>> start Material to process
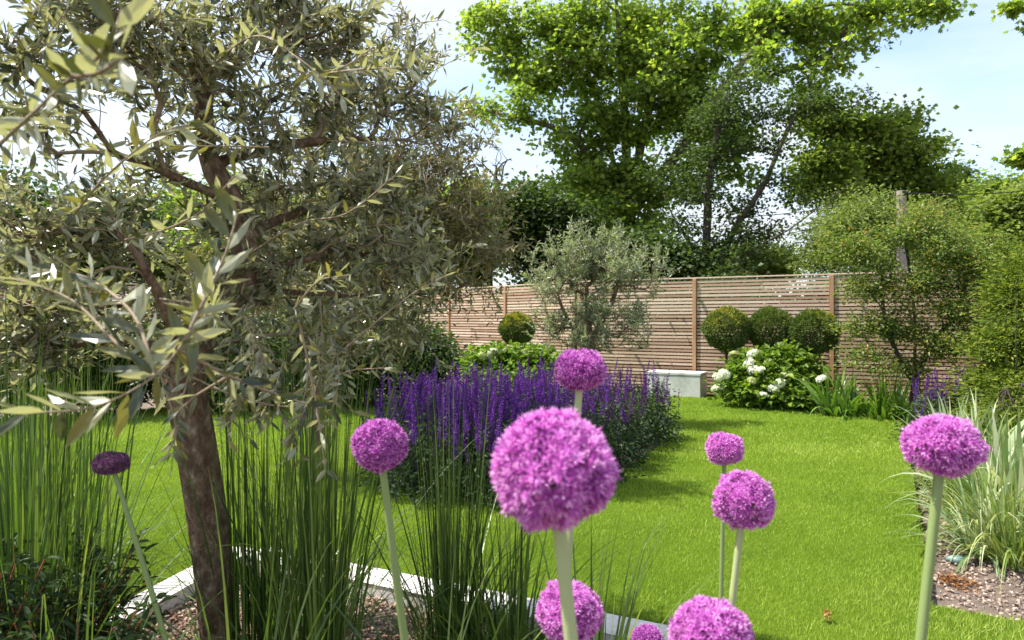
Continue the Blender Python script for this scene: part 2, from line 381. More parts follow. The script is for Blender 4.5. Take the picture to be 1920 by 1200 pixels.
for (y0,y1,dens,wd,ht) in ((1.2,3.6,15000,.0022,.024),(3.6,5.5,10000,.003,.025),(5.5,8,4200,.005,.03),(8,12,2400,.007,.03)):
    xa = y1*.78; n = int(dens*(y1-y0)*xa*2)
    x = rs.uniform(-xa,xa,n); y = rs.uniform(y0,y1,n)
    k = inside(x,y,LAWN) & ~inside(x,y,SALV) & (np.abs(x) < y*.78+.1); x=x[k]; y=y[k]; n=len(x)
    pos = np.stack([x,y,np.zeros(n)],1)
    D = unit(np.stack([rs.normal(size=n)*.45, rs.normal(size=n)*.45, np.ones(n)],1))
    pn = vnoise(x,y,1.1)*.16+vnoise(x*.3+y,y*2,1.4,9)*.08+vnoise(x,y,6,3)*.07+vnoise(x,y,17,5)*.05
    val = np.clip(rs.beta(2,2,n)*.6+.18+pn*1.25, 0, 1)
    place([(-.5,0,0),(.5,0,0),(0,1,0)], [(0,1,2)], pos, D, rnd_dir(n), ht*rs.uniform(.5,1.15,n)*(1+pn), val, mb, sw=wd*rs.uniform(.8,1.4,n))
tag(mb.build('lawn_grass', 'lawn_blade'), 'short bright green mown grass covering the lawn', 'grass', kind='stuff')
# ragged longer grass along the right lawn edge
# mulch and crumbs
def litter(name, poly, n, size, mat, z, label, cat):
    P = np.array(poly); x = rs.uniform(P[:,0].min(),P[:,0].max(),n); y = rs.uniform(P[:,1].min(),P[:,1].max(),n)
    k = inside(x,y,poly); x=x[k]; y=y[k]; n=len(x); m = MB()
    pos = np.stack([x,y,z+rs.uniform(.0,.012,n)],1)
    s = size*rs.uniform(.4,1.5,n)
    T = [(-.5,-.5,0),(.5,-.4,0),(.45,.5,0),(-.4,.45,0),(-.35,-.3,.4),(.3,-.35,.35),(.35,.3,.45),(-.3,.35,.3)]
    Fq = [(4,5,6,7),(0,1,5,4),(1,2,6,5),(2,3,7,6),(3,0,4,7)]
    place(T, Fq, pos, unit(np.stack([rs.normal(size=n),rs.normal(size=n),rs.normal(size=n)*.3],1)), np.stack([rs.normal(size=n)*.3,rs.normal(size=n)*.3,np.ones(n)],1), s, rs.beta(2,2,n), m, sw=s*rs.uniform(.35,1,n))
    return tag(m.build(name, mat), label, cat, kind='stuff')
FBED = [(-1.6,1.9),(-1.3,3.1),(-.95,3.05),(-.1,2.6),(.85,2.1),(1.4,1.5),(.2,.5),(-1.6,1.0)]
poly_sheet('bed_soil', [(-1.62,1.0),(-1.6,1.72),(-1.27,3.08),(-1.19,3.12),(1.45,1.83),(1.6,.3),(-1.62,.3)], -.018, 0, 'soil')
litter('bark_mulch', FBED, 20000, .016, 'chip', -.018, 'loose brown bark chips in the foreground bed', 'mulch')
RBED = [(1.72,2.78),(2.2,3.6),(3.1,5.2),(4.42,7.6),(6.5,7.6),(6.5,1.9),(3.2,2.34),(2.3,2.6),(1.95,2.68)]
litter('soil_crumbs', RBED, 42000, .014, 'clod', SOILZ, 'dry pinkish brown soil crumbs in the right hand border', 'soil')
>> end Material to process
>> start Material to process
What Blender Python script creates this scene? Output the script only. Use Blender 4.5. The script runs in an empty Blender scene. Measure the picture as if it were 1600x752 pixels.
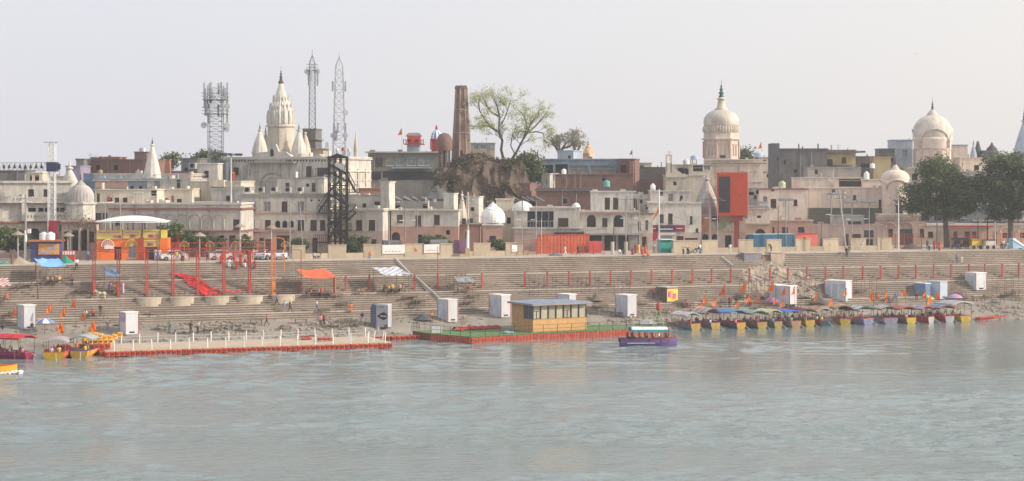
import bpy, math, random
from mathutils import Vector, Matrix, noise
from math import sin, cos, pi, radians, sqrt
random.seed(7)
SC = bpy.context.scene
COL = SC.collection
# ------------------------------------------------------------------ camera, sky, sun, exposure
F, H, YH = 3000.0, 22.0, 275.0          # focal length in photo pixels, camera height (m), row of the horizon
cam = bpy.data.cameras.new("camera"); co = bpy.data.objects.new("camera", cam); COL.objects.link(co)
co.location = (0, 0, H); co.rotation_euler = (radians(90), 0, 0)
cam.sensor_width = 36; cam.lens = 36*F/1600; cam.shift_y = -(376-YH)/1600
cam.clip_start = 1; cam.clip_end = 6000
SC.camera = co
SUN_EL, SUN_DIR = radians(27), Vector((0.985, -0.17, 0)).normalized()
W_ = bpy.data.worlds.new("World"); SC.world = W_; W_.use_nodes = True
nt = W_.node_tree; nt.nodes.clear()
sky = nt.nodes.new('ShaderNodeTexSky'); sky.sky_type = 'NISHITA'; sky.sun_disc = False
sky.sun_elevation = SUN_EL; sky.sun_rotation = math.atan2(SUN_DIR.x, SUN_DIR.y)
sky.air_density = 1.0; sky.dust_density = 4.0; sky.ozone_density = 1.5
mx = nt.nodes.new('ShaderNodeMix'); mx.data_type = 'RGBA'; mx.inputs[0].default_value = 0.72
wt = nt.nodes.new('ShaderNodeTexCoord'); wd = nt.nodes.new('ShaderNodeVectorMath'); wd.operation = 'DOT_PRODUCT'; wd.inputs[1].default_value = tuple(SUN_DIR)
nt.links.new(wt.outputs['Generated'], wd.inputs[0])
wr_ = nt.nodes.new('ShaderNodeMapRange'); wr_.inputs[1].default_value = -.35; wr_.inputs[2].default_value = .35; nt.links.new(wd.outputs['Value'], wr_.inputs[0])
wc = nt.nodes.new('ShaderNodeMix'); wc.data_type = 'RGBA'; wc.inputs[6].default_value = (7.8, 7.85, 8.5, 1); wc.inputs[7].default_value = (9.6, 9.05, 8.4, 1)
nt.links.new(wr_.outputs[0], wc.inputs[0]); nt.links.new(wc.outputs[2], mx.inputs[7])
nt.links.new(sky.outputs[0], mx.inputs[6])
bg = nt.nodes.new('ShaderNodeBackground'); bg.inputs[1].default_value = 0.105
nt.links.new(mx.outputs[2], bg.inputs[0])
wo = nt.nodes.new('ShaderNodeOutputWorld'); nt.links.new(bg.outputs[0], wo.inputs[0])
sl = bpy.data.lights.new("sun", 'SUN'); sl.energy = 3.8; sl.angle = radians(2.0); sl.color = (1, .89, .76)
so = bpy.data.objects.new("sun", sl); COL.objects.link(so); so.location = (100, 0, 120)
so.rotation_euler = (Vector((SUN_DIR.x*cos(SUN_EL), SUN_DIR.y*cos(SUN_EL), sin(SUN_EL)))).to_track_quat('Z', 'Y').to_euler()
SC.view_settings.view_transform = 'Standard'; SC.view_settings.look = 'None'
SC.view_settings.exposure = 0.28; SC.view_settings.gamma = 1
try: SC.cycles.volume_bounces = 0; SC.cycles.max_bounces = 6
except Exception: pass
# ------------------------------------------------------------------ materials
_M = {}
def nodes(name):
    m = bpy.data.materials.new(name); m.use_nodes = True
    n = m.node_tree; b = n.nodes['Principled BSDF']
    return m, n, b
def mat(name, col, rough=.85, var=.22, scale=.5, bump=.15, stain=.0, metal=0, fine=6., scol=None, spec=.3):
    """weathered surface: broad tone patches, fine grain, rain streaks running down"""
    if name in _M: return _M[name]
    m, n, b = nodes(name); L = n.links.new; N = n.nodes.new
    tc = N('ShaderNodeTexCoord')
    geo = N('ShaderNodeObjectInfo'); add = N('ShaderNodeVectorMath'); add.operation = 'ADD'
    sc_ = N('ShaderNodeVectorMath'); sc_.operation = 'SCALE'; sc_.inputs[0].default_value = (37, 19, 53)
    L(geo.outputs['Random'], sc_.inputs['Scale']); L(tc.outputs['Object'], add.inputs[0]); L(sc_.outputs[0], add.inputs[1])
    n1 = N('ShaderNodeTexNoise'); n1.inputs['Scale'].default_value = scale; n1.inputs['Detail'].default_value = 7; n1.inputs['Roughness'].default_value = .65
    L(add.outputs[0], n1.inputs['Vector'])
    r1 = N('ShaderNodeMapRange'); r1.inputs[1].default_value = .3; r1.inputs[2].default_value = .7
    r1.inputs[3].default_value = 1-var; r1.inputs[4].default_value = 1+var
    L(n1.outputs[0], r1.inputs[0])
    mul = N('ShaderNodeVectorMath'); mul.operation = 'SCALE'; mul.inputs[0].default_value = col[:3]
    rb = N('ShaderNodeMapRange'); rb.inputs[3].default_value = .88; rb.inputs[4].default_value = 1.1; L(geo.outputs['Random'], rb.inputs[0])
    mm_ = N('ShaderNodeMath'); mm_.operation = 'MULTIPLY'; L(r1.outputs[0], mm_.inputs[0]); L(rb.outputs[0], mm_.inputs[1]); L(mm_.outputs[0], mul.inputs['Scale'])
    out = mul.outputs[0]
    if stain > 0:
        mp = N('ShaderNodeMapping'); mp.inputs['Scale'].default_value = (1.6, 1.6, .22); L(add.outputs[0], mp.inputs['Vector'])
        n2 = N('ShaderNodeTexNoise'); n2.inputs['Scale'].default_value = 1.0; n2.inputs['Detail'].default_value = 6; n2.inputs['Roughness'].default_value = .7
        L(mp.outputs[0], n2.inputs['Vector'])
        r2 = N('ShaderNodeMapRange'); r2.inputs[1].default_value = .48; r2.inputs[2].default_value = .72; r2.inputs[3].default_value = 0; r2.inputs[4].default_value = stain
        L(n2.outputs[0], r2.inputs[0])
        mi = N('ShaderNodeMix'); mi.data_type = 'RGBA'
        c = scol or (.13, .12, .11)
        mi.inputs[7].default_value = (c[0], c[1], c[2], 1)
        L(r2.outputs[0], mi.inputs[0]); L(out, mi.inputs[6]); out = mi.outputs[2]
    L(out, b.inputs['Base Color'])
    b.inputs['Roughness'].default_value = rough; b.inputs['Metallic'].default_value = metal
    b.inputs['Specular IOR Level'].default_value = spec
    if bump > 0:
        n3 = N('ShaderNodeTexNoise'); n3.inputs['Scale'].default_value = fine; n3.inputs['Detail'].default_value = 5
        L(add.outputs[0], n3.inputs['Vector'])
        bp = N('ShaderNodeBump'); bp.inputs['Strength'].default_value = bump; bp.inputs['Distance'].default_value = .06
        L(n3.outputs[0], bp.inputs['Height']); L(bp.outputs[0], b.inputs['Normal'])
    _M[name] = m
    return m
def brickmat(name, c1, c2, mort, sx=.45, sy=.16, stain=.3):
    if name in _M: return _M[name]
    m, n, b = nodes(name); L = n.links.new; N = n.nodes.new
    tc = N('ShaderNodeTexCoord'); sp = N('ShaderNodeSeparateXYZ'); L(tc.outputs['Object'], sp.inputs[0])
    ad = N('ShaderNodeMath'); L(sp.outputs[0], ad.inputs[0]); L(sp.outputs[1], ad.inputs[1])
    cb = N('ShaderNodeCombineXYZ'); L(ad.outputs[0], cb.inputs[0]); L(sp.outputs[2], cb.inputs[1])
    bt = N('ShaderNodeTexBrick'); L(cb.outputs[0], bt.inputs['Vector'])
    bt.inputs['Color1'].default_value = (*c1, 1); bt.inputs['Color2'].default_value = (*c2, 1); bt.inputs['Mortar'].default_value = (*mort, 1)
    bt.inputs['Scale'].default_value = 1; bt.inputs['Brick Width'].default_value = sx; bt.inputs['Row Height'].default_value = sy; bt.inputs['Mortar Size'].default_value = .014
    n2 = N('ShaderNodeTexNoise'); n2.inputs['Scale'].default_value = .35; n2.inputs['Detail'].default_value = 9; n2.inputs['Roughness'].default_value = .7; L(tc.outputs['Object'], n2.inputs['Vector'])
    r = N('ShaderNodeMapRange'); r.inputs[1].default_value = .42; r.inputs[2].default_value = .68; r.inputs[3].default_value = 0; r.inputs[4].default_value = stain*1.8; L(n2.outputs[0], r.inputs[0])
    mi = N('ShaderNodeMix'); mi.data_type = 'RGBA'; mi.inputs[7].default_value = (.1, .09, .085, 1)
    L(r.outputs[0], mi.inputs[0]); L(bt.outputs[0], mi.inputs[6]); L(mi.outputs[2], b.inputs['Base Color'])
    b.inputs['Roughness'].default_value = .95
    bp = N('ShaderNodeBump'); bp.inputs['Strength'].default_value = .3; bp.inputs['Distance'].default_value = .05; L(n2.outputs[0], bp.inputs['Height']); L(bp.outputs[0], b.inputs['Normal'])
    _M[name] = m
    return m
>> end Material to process
>> start Material to process
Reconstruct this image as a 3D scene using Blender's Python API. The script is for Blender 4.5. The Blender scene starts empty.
>> end Material to process
■ Short exercise: Give the number of lines that carry the word "this", with nothing added.

■ Written reply: 3